| Problem statement |
Output only the count of lines that contain "parts".

======== Exercise inputs ========

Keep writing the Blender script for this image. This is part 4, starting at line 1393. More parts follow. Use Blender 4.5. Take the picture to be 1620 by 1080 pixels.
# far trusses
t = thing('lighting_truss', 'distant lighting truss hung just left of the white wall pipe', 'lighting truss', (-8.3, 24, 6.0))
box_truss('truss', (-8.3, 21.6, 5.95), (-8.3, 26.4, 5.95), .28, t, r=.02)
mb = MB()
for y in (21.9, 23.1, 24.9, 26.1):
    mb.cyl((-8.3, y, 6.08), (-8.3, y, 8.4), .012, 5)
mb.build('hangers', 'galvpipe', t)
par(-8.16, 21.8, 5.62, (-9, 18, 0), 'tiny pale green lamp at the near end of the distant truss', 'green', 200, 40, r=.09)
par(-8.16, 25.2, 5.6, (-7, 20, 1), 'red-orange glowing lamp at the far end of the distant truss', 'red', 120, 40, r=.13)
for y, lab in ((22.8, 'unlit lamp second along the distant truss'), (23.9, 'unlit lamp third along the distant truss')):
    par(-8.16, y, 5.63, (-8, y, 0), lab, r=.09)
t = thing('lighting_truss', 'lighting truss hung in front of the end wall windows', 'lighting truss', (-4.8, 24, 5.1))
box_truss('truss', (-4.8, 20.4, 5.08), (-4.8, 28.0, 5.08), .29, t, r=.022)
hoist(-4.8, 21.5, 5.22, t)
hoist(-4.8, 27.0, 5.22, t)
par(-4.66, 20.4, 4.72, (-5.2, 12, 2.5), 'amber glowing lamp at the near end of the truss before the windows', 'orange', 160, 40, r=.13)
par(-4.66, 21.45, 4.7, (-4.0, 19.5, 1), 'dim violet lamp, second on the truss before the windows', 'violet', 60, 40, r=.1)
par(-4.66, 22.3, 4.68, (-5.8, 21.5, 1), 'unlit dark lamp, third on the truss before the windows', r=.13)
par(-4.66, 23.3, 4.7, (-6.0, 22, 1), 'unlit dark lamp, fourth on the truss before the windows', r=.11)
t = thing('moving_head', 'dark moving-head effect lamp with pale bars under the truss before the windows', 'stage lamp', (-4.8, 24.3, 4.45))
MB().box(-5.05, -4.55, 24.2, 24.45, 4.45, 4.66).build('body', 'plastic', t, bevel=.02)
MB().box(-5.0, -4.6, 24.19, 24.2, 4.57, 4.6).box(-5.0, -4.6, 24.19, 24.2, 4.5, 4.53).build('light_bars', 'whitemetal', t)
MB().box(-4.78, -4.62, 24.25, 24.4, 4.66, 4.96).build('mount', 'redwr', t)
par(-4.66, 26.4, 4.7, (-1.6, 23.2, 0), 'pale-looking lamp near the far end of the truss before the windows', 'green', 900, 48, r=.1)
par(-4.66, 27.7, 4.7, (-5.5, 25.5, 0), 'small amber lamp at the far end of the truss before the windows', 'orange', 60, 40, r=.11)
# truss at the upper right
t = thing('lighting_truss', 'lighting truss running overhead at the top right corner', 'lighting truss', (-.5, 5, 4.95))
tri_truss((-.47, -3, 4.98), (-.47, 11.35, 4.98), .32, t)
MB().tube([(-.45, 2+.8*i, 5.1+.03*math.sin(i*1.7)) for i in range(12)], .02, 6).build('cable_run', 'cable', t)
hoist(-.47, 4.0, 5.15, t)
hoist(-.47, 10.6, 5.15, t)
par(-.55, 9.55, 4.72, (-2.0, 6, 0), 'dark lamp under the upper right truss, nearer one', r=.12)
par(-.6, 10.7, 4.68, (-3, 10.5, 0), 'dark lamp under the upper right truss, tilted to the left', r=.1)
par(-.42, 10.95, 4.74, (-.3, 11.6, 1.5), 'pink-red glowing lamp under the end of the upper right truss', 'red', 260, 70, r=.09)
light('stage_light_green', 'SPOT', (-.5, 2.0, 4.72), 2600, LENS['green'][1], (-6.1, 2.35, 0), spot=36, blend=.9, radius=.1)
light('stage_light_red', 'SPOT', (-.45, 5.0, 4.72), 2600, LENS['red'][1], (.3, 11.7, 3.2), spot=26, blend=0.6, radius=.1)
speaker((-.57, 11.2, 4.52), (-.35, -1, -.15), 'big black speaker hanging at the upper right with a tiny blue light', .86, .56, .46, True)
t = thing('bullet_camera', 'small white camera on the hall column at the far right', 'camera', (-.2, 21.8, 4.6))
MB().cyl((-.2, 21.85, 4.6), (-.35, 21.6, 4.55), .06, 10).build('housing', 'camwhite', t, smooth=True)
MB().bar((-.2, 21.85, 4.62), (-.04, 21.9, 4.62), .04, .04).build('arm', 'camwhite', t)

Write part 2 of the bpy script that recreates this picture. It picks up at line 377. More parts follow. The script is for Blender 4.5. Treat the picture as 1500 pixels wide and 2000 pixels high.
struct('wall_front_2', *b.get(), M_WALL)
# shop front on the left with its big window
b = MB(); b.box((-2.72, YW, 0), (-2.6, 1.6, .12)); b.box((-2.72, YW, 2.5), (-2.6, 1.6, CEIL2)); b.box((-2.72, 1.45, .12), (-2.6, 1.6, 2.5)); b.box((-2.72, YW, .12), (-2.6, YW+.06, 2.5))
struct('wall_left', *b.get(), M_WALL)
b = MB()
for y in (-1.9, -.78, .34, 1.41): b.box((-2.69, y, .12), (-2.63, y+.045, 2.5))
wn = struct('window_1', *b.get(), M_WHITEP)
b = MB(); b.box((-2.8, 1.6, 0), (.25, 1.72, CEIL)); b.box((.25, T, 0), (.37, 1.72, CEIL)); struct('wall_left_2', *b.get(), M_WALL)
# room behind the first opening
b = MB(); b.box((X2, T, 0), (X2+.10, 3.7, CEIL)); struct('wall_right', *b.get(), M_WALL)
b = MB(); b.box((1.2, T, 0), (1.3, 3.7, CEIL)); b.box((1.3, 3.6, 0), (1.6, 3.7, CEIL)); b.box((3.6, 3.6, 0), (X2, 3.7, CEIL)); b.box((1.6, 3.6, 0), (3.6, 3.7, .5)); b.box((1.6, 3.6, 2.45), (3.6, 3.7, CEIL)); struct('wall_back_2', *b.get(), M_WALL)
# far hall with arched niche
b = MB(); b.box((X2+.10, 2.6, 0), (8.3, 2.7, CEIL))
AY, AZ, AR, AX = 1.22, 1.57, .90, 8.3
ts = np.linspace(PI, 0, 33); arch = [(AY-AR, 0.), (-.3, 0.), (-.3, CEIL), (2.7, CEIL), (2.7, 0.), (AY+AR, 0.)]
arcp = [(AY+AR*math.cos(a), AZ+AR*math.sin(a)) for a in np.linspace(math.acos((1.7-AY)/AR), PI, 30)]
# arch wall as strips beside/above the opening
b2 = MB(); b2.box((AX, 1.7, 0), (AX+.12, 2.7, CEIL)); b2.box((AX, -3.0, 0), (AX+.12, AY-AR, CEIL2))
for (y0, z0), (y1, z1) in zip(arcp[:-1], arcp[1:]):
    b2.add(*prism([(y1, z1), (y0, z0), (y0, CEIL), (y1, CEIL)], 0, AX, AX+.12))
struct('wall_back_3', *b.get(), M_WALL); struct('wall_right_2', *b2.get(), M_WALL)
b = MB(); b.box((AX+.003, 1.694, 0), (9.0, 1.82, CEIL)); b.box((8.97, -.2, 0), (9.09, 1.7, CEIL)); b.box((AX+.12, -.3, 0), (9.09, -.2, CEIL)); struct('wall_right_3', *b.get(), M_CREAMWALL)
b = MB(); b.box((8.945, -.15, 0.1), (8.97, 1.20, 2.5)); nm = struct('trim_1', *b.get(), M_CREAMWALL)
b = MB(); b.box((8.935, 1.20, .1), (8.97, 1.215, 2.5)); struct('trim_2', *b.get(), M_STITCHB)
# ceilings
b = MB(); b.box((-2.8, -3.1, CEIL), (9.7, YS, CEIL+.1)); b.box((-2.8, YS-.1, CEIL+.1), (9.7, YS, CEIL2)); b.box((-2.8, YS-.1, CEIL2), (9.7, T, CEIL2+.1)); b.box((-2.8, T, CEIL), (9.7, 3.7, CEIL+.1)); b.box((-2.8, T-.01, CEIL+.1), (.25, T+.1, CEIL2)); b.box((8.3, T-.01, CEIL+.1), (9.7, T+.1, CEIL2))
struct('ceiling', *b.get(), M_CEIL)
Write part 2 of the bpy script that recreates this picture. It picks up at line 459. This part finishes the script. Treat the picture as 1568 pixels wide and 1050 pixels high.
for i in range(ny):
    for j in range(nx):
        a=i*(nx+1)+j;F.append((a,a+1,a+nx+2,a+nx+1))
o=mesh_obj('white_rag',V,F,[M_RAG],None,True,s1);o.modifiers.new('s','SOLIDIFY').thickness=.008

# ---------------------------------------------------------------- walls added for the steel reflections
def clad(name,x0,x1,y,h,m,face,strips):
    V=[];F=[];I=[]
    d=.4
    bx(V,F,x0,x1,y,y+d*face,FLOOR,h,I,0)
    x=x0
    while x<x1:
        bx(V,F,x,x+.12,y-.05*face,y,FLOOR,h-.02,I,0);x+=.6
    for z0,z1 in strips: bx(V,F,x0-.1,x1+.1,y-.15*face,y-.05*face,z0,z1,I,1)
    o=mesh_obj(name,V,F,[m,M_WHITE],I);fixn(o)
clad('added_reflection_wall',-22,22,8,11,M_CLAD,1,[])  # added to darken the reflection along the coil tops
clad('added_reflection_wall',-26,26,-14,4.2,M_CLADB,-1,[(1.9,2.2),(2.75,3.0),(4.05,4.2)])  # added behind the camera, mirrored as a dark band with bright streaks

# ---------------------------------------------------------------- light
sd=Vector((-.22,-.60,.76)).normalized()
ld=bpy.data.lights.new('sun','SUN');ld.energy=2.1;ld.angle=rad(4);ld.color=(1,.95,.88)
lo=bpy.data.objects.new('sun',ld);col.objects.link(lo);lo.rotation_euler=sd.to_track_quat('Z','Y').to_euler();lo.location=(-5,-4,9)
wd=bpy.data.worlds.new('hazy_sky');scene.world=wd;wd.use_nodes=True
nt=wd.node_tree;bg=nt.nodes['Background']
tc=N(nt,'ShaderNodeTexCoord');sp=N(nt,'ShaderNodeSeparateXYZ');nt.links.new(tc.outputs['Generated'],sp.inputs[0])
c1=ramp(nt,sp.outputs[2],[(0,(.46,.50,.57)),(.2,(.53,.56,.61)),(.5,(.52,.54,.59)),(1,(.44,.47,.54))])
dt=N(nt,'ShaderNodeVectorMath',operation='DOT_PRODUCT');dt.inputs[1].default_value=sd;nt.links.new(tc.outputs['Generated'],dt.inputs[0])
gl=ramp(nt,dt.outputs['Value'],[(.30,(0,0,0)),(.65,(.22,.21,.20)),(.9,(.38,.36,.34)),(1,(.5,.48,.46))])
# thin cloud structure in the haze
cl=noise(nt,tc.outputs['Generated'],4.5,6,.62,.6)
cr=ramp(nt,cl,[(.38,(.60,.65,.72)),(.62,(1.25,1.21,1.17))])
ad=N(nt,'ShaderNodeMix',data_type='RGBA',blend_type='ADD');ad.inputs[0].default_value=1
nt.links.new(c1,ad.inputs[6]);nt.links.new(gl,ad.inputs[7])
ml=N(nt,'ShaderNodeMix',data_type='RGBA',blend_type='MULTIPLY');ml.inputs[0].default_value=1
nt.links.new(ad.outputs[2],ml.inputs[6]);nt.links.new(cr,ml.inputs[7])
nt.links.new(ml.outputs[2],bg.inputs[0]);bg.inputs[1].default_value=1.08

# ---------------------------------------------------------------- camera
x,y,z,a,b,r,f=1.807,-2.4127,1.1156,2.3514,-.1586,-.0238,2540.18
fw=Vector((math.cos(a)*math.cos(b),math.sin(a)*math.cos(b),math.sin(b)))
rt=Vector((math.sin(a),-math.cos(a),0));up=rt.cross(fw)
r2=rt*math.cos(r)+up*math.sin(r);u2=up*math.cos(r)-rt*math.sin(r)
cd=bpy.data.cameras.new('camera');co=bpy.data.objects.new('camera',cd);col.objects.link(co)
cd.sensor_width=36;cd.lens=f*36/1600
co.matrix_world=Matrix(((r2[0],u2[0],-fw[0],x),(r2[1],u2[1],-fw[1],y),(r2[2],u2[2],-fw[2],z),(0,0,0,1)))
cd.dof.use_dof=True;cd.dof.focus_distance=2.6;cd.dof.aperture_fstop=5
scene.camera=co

========

| Output for this task |
2